§ **Objective**: All of the material below is to be returned exactly.

::::::::::

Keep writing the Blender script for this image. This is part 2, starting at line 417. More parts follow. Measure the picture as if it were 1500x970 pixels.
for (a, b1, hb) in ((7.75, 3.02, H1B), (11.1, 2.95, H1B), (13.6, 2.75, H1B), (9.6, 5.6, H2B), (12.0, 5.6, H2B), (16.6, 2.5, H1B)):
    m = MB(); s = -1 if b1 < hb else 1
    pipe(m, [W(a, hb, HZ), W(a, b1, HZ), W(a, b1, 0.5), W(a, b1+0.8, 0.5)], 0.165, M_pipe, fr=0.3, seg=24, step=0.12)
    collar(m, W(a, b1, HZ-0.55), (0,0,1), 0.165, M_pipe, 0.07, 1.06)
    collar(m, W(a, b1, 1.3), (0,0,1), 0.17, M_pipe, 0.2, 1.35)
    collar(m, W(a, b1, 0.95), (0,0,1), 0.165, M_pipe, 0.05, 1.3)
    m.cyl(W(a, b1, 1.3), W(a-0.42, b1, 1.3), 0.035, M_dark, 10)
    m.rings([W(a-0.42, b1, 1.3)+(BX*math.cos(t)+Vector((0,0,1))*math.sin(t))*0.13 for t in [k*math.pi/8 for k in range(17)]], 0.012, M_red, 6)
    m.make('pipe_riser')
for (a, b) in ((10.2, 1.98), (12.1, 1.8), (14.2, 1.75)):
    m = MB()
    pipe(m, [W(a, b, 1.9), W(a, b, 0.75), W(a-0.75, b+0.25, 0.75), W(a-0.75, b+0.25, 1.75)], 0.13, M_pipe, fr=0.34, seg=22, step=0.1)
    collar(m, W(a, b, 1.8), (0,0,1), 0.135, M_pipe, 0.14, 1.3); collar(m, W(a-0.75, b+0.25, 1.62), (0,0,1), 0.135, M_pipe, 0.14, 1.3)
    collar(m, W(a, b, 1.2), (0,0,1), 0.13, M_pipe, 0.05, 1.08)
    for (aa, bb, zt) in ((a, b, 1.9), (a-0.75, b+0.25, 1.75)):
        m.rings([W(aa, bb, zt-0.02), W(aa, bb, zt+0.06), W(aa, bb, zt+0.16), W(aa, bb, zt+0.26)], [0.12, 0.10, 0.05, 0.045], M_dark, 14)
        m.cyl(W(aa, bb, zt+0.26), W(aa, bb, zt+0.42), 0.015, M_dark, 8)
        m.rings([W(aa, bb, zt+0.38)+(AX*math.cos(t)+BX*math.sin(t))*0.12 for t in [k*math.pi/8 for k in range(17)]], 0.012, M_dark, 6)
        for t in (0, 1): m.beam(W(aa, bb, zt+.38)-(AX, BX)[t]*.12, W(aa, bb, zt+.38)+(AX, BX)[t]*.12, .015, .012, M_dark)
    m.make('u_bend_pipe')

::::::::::

§ **Task solution**:
Keep writing the Blender script for this image. This is part 2, starting at line 417. More parts follow. Measure the picture as if it were 1500x970 pixels.
for (a, b1, hb) in ((7.75, 3.02, H1B), (11.1, 2.95, H1B), (13.6, 2.75, H1B), (9.6, 5.6, H2B), (12.0, 5.6, H2B), (16.6, 2.5, H1B)):
    m = MB(); s = -1 if b1 < hb else 1
    pipe(m, [W(a, hb, HZ), W(a, b1, HZ), W(a, b1, 0.5), W(a, b1+0.8, 0.5)], 0.165, M_pipe, fr=0.3, seg=24, step=0.12)
    collar(m, W(a, b1, HZ-0.55), (0,0,1), 0.165, M_pipe, 0.07, 1.06)
    collar(m, W(a, b1, 1.3), (0,0,1), 0.17, M_pipe, 0.2, 1.35)
    collar(m, W(a, b1, 0.95), (0,0,1), 0.165, M_pipe, 0.05, 1.3)
    m.cyl(W(a, b1, 1.3), W(a-0.42, b1, 1.3), 0.035, M_dark, 10)
    m.rings([W(a-0.42, b1, 1.3)+(BX*math.cos(t)+Vector((0,0,1))*math.sin(t))*0.13 for t in [k*math.pi/8 for k in range(17)]], 0.012, M_red, 6)
    m.make('pipe_riser')
for (a, b) in ((10.2, 1.98), (12.1, 1.8), (14.2, 1.75)):
    m = MB()
    pipe(m, [W(a, b, 1.9), W(a, b, 0.75), W(a-0.75, b+0.25, 0.75), W(a-0.75, b+0.25, 1.75)], 0.13, M_pipe, fr=0.34, seg=22, step=0.1)
    collar(m, W(a, b, 1.8), (0,0,1), 0.135, M_pipe, 0.14, 1.3); collar(m, W(a-0.75, b+0.25, 1.62), (0,0,1), 0.135, M_pipe, 0.14, 1.3)
    collar(m, W(a, b, 1.2), (0,0,1), 0.13, M_pipe, 0.05, 1.08)
    for (aa, bb, zt) in ((a, b, 1.9), (a-0.75, b+0.25, 1.75)):
        m.rings([W(aa, bb, zt-0.02), W(aa, bb, zt+0.06), W(aa, bb, zt+0.16), W(aa, bb, zt+0.26)], [0.12, 0.10, 0.05, 0.045], M_dark, 14)
        m.cyl(W(aa, bb, zt+0.26), W(aa, bb, zt+0.42), 0.015, M_dark, 8)
        m.rings([W(aa, bb, zt+0.38)+(AX*math.cos(t)+BX*math.sin(t))*0.12 for t in [k*math.pi/8 for k in range(17)]], 0.012, M_dark, 6)
        for t in (0, 1): m.beam(W(aa, bb, zt+.38)-(AX, BX)[t]*.12, W(aa, bb, zt+.38)+(AX, BX)[t]*.12, .015, .012, M_dark)
    m.make('u_bend_pipe')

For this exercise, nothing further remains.